TASK DESCRIPTION: Give the data again exactly as written, skipping any pictures.

::::::::

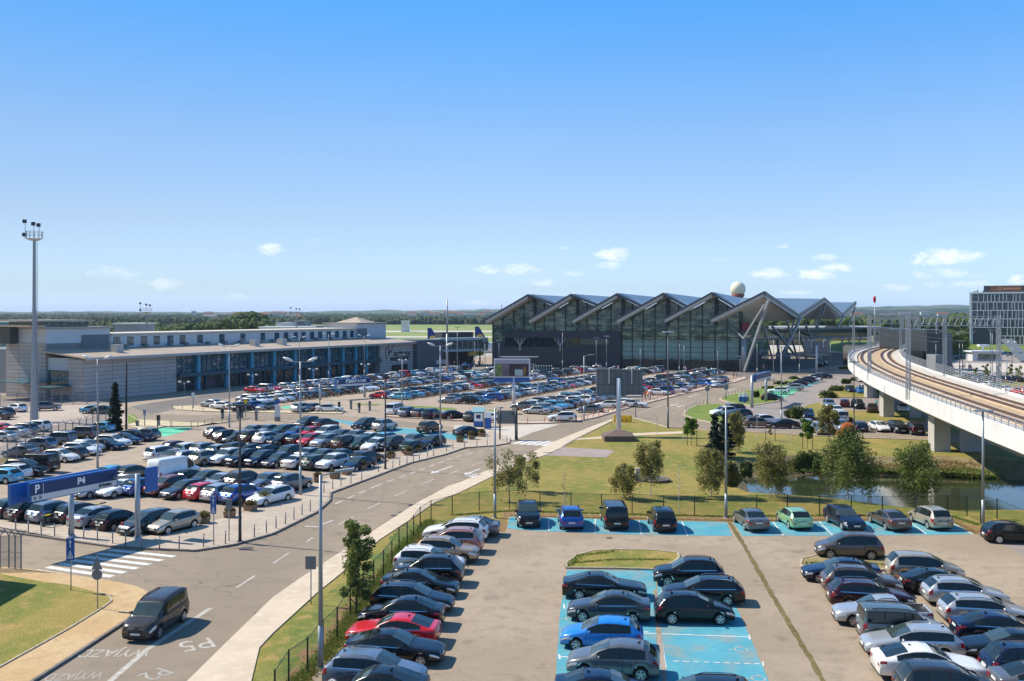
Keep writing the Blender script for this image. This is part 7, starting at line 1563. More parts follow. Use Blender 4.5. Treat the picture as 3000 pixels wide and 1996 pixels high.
def bollards(pts, label, group, src=bm0, spacing=None, z=.1, start='left'):
    P = [G(*p, z) for p in pts]
    if spacing:
        Q = []; acc_ = 0
        for p, q in zip(P, P[1:]):
            L = (q-p).length; t = acc_
            while t < L: Q.append(p.lerp(q, t/L)); t += spacing
            acc_ = t-L
        P = Q
    for i, p in enumerate(P):
        o = src.copy(); o.name = 'bollard'; COL.objects.link(o); o.location = (p.x, p.y, z-.02); o.rotation_euler = (random.uniform(-.03, .03), random.uniform(-.03, .03), 0); BC[0] += 1
        tag(o, f'{ordn(i+1)} from the {start} of {label}', 'bollard', group)
bollards([(46, 1554), (83, 1560), (121, 1565), (160, 1570), (201, 1575), (245, 1580), (286, 1586), (330, 1592), (368, 1598), (415, 1606), (467, 1609), (525, 1609)], 'the slim grey bollards along the side road', 'bollards by the side road')
bollards([(596, 1602), (660, 1593), (745, 1574), (781, 1562), (809, 1548), (836, 1536), (861, 1522), (885, 1509), (909, 1498), (942, 1472), (949, 1444), (975, 1433), (999, 1424)], 'the slim grey bollards up to the pavement corner', 'bollards up to the corner')
bollards([(1028, 1417), (1060, 1409), (1109, 1384), (1151, 1372), (1171, 1365), (1192, 1360), (1211, 1353), (1229, 1348), (1252, 1340), (1270, 1336), (1308, 1322), (1327, 1317), (1361, 1312), (1397, 1308), (1427, 1306), (1485, 1296), (1495, 1300)], 'the slim grey bollards past the pavement corner', 'bollards past the corner')
bollards([(1595, 1236), (1640, 1236), (1700, 1231), (1760, 1216), (1850, 1190), (1950, 1163), (2040, 1142), (2110, 1124), (2160, 1112)], 'the red bollards along the big lot', 'red bollards along the big lot', bm1, 2.4, .12)
bollards([(1130, 1219), (1240, 1226), (1400, 1236), (1580, 1240)], 'the red bollards behind the far blue bays', 'red bollards behind the bays', bm1, 3.2, .12)
bollards([(505, 1196), (600, 1208), (730, 1209), (860, 1211), (1005, 1212)], 'the thin bollards on the barrier verge', 'bollards on the barrier verge', bm0, 3.4, .12)
bollards([(2009, 1220), (2010, 1203), (2045, 1188), (2078, 1182)], 'the bollards round the green verge', 'bollards round the green verge', bm0, 1.7, .12)
bollards([(2115, 1172), (2123, 1163), (2188, 1145), (2272, 1130), (2335, 1104)], 'the bollards along the hedge island', 'bollards along the hedge island', bm0, 2.6, .12)
bollards([(460, 1262), (500, 1254), (580, 1251), (640, 1240), (700, 1232)], 'the thin posts along the sandy verge', 'posts on the sandy verge', bm0, 3.6, .12)
g = G(358, 1566, .1); b = MB(); b.tube(g, g+Vector((0, 0, .72)), .09, .09, 10); b.tube(g+Vector((0, 0, .72)), g+Vector((0, 0, .95)), .15, .05, 10); b.bar(g+Vector((-.2, 0, .6)), g+Vector((.2, 0, .6)), .1, .1); tag(b.build('fire_hydrant', mat('hydrant_red', (.55, .03, .02), .5), origin=g), 'red fire hydrant before the dark people carrier', 'hydrant')
# fences ---------------------------------------------------------------
def fence(label, pts, h, m_post, m_mesh, name='wire_fence', lean_top=False, r_=.035, group=None, double=True, z=0.0):
    P = [G(p[0], p[1], z) for p in pts]; r = empty(name, P[0]); tag(r, label, 'fence', group)
    b = MB()
    for p, q in zip(P, P[1:]): b.add([p+Vector((0, 0, .05)), q+Vector((0, 0, .05)), q+Vector((0, 0, h)), p+Vector((0, 0, h))], [(0, 1, 2, 3)])
    b.build('wire_mesh', m_mesh, r)
    for i, p in enumerate(P):
        b = MB(); b.box(p.x-r_, p.x+r_, p.y-r_, p.y+r_, z-.05, z+h+.05)
        if lean_top: b.bar(p+Vector((0, 0, h)), p+Vector((-.38, .1, h+.42)), .05, .05); b.bar(p+Vector((0, 0, h)), p+Vector((.38, -.1, h+.42)), .05, .05)
        b.build('fence_post', m_post, r)
    b = MB()
    for p, q in zip(P, P[1:]):
        for z_ in ((h,) if not lean_top else (h, h*.5)): b.bar(p+Vector((0, 0, z_)), q+Vector((0, 0, z_)), .025, .025)
        if lean_top:
            for dx, dz in ((-.38, .42), (.38, .42), (-.2, .22), (.2, .22)): b.bar(p+Vector((dx, 0, h+dz)), q+Vector((dx, 0, h+dz)), .02, .02)
    b.build('top_wire', m_post, r); return r
FGR = mat('fence_green', (.008, .028, .018), .5); FMESH = mesh_fence_mat('fence_mesh_green', (.03, .06, .03), .22); FMG = mesh_fence_mat('fence_mesh_grey', (.10, .13, .16), .42); FPG = mat('fence_post_grey', (.22, .23, .24), .6)
fence('green wire fence curving along the front car park and the lawn', [(805, 2075), (846, 2010), (901, 1970), (946, 1912), (988, 1871), (1026, 1803), (1064, 1761), (1095, 1719), (1123, 1687), (1148, 1655), (1169, 1613), (1193, 1598), (1212, 1573), (1231, 1546), (1263, 1525), (1325, 1508), (1404, 1497), (1492, 1491), (1582, 1497), (1673, 1499), (1762, 1504), (1852, 1504), (1944, 1508), (2035, 1510), (2126, 1512), (2217, 1507), (2307, 1506), (2401, 1511), (2494, 1508), (2585, 1512), (2680, 1510), (2775, 1508), (2833, 1511), (2873, 1533), (2921, 1520), (3010, 1560), (3100, 1600)], 1.62, FGR, FMESH)
fence('grey security fence with barbed wire between the left lot and the compound', [(-160, 1440), (-90, 1412), (-30, 1390), (22, 1360), (48, 1348), (75, 1335), (102, 1322), (127, 1312), (150, 1300), (172, 1296), (192, 1292), (213, 1288), (233, 1282), (253, 1274), (272, 1268), (290, 1262), (310, 1258), (330, 1252)], 2.3, FPG, FMG, 'security_fence', True, .045)
fence('grey security fence between the compound and the long terminal', [(-60, 1205), (0, 1197), (50, 1192), (90, 1190), (130, 1188), (153, 1186), (180, 1186), (215, 1186), (255, 1184), (290, 1183), (330, 1182)], 2.4, FPG, FMG, 'security_fence', True, .05)
fence('rusty barbed-wire fence end at the left edge by the corner lawn', [(-90, 1668), (-40, 1667), (0, 1666), (26, 1664), (44, 1667), (62, 1668)], 2.15, FPG, FMG, 'security_fence', True, .035, z=.1)
fence('low post-and-rail fence along the sandy verge', [(462, 1264), (500, 1252), (560, 1252), (600, 1248), (650, 1240), (700, 1233)], .9, mat('rail_brown', (.2, .15, .1), .8), mesh_fence_mat('open_rail', (.2, .16, .1), .05), 'rail_fence')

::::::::

REPLY:
Keep writing the Blender script for this image. This is part 7, starting at line 1563. More parts follow. Use Blender 4.5. Treat the picture as 3000 pixels wide and 1996 pixels high.
def bollards(pts, label, group, src=bm0, spacing=None, z=.1, start='left'):
    P = [G(*p, z) for p in pts]
    if spacing:
        Q = []; acc_ = 0
        for p, q in zip(P, P[1:]):
            L = (q-p).length; t = acc_
            while t < L: Q.append(p.lerp(q, t/L)); t += spacing
            acc_ = t-L
        P = Q
    for i, p in enumerate(P):
        o = src.copy(); o.name = 'bollard'; COL.objects.link(o); o.location = (p.x, p.y, z-.02); o.rotation_euler = (random.uniform(-.03, .03), random.uniform(-.03, .03), 0); BC[0] += 1
        tag(o, f'{ordn(i+1)} from the {start} of {label}', 'bollard', group)
bollards([(46, 1554), (83, 1560), (121, 1565), (160, 1570), (201, 1575), (245, 1580), (286, 1586), (330, 1592), (368, 1598), (415, 1606), (467, 1609), (525, 1609)], 'the slim grey bollards along the side road', 'bollards by the side road')
bollards([(596, 1602), (660, 1593), (745, 1574), (781, 1562), (809, 1548), (836, 1536), (861, 1522), (885, 1509), (909, 1498), (942, 1472), (949, 1444), (975, 1433), (999, 1424)], 'the slim grey bollards up to the pavement corner', 'bollards up to the corner')
bollards([(1028, 1417), (1060, 1409), (1109, 1384), (1151, 1372), (1171, 1365), (1192, 1360), (1211, 1353), (1229, 1348), (1252, 1340), (1270, 1336), (1308, 1322), (1327, 1317), (1361, 1312), (1397, 1308), (1427, 1306), (1485, 1296), (1495, 1300)], 'the slim grey bollards past the pavement corner', 'bollards past the corner')
bollards([(1595, 1236), (1640, 1236), (1700, 1231), (1760, 1216), (1850, 1190), (1950, 1163), (2040, 1142), (2110, 1124), (2160, 1112)], 'the red bollards along the big lot', 'red bollards along the big lot', bm1, 2.4, .12)
bollards([(1130, 1219), (1240, 1226), (1400, 1236), (1580, 1240)], 'the red bollards behind the far blue bays', 'red bollards behind the bays', bm1, 3.2, .12)
bollards([(505, 1196), (600, 1208), (730, 1209), (860, 1211), (1005, 1212)], 'the thin bollards on the barrier verge', 'bollards on the barrier verge', bm0, 3.4, .12)
bollards([(2009, 1220), (2010, 1203), (2045, 1188), (2078, 1182)], 'the bollards round the green verge', 'bollards round the green verge', bm0, 1.7, .12)
bollards([(2115, 1172), (2123, 1163), (2188, 1145), (2272, 1130), (2335, 1104)], 'the bollards along the hedge island', 'bollards along the hedge island', bm0, 2.6, .12)
bollards([(460, 1262), (500, 1254), (580, 1251), (640, 1240), (700, 1232)], 'the thin posts along the sandy verge', 'posts on the sandy verge', bm0, 3.6, .12)
g = G(358, 1566, .1); b = MB(); b.tube(g, g+Vector((0, 0, .72)), .09, .09, 10); b.tube(g+Vector((0, 0, .72)), g+Vector((0, 0, .95)), .15, .05, 10); b.bar(g+Vector((-.2, 0, .6)), g+Vector((.2, 0, .6)), .1, .1); tag(b.build('fire_hydrant', mat('hydrant_red', (.55, .03, .02), .5), origin=g), 'red fire hydrant before the dark people carrier', 'hydrant')
# fences ---------------------------------------------------------------
def fence(label, pts, h, m_post, m_mesh, name='wire_fence', lean_top=False, r_=.035, group=None, double=True, z=0.0):
    P = [G(p[0], p[1], z) for p in pts]; r = empty(name, P[0]); tag(r, label, 'fence', group)
    b = MB()
    for p, q in zip(P, P[1:]): b.add([p+Vector((0, 0, .05)), q+Vector((0, 0, .05)), q+Vector((0, 0, h)), p+Vector((0, 0, h))], [(0, 1, 2, 3)])
    b.build('wire_mesh', m_mesh, r)
    for i, p in enumerate(P):
        b = MB(); b.box(p.x-r_, p.x+r_, p.y-r_, p.y+r_, z-.05, z+h+.05)
        if lean_top: b.bar(p+Vector((0, 0, h)), p+Vector((-.38, .1, h+.42)), .05, .05); b.bar(p+Vector((0, 0, h)), p+Vector((.38, -.1, h+.42)), .05, .05)
        b.build('fence_post', m_post, r)
    b = MB()
    for p, q in zip(P, P[1:]):
        for z_ in ((h,) if not lean_top else (h, h*.5)): b.bar(p+Vector((0, 0, z_)), q+Vector((0, 0, z_)), .025, .025)
        if lean_top:
            for dx, dz in ((-.38, .42), (.38, .42), (-.2, .22), (.2, .22)): b.bar(p+Vector((dx, 0, h+dz)), q+Vector((dx, 0, h+dz)), .02, .02)
    b.build('top_wire', m_post, r); return r
FGR = mat('fence_green', (.008, .028, .018), .5); FMESH = mesh_fence_mat('fence_mesh_green', (.03, .06, .03), .22); FMG = mesh_fence_mat('fence_mesh_grey', (.10, .13, .16), .42); FPG = mat('fence_post_grey', (.22, .23, .24), .6)
fence('green wire fence curving along the front car park and the lawn', [(805, 2075), (846, 2010), (901, 1970), (946, 1912), (988, 1871), (1026, 1803), (1064, 1761), (1095, 1719), (1123, 1687), (1148, 1655), (1169, 1613), (1193, 1598), (1212, 1573), (1231, 1546), (1263, 1525), (1325, 1508), (1404, 1497), (1492, 1491), (1582, 1497), (1673, 1499), (1762, 1504), (1852, 1504), (1944, 1508), (2035, 1510), (2126, 1512), (2217, 1507), (2307, 1506), (2401, 1511), (2494, 1508), (2585, 1512), (2680, 1510), (2775, 1508), (2833, 1511), (2873, 1533), (2921, 1520), (3010, 1560), (3100, 1600)], 1.62, FGR, FMESH)
fence('grey security fence with barbed wire between the left lot and the compound', [(-160, 1440), (-90, 1412), (-30, 1390), (22, 1360), (48, 1348), (75, 1335), (102, 1322), (127, 1312), (150, 1300), (172, 1296), (192, 1292), (213, 1288), (233, 1282), (253, 1274), (272, 1268), (290, 1262), (310, 1258), (330, 1252)], 2.3, FPG, FMG, 'security_fence', True, .045)
fence('grey security fence between the compound and the long terminal', [(-60, 1205), (0, 1197), (50, 1192), (90, 1190), (130, 1188), (153, 1186), (180, 1186), (215, 1186), (255, 1184), (290, 1183), (330, 1182)], 2.4, FPG, FMG, 'security_fence', True, .05)
fence('rusty barbed-wire fence end at the left edge by the corner lawn', [(-90, 1668), (-40, 1667), (0, 1666), (26, 1664), (44, 1667), (62, 1668)], 2.15, FPG, FMG, 'security_fence', True, .035, z=.1)
fence('low post-and-rail fence along the sandy verge', [(462, 1264), (500, 1252), (560, 1252), (600, 1248), (650, 1240), (700, 1233)], .9, mat('rail_brown', (.2, .15, .1), .8), mesh_fence_mat('open_rail', (.2, .16, .1), .05), 'rail_fence')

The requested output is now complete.